Eric Giroux has done it again. Sophomore novels are tricky; some are just a copy of the first, some are rushed, and most are just not particularly good, but Giroux has been faithful to what worked in Ring on Deli and taken his work to a great new level of zaniness!
Zodiac Pets is a paradox, a hilarious, laugh out loud dystopian story set where the Boston suburbs bleed into rural New England. Parts Nancy Drew, parts George Orwell, Giroux masterfully blends the two, sometimes with dry humor, sometimes with brief notes on history, sometimes with jolting juxtapositions like Aristotle’s’ Academy and Cher sharing a page.

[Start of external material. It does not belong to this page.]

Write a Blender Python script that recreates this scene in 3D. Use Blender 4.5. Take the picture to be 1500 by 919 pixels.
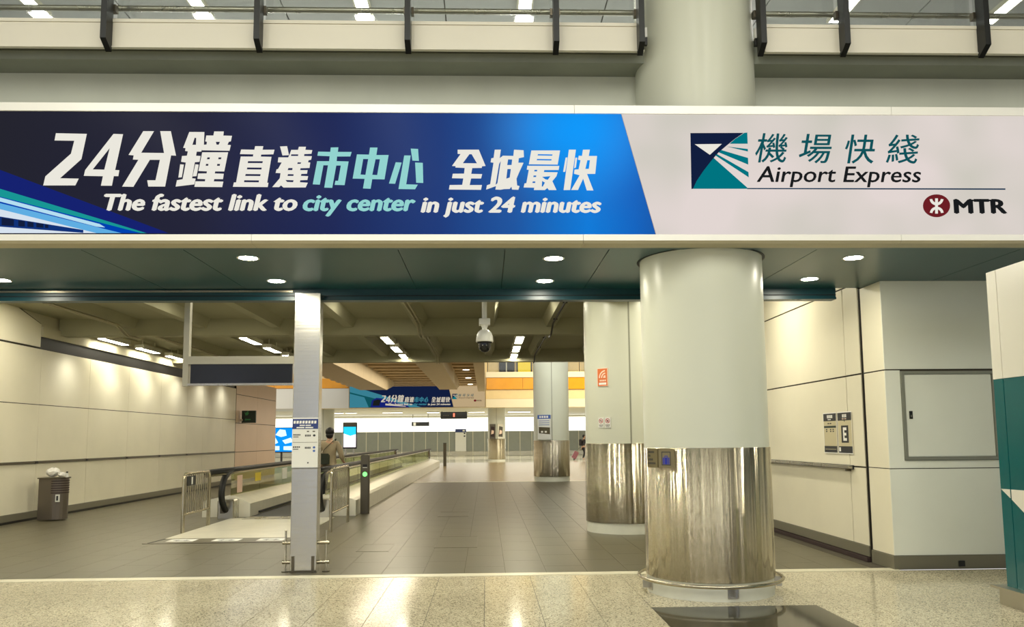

Gone is the teenage existential angst of Deli, replaced by a fresh take on a postmodern novel that would make Cervantes proud. Zodiac Pets, weaves a rich and inviting narrative from different points of the narrator’s life -sometimes addressing the reader directly! The political commentary has intensified, Giroux has grasped the zeitgeist of our time, and while still using local politics as a platform, the aim is national.
Zodiac Pets is a coming-of-age story disguised as an observation of modern politics in the US. Or is it the other way around? At any rate, the sides, the interwoven stories, the parenthesis are all just as good as the main thread, they are part of the structure of the story, adding texture, depth, and warmth. If you are looking for a Summer read, look no further.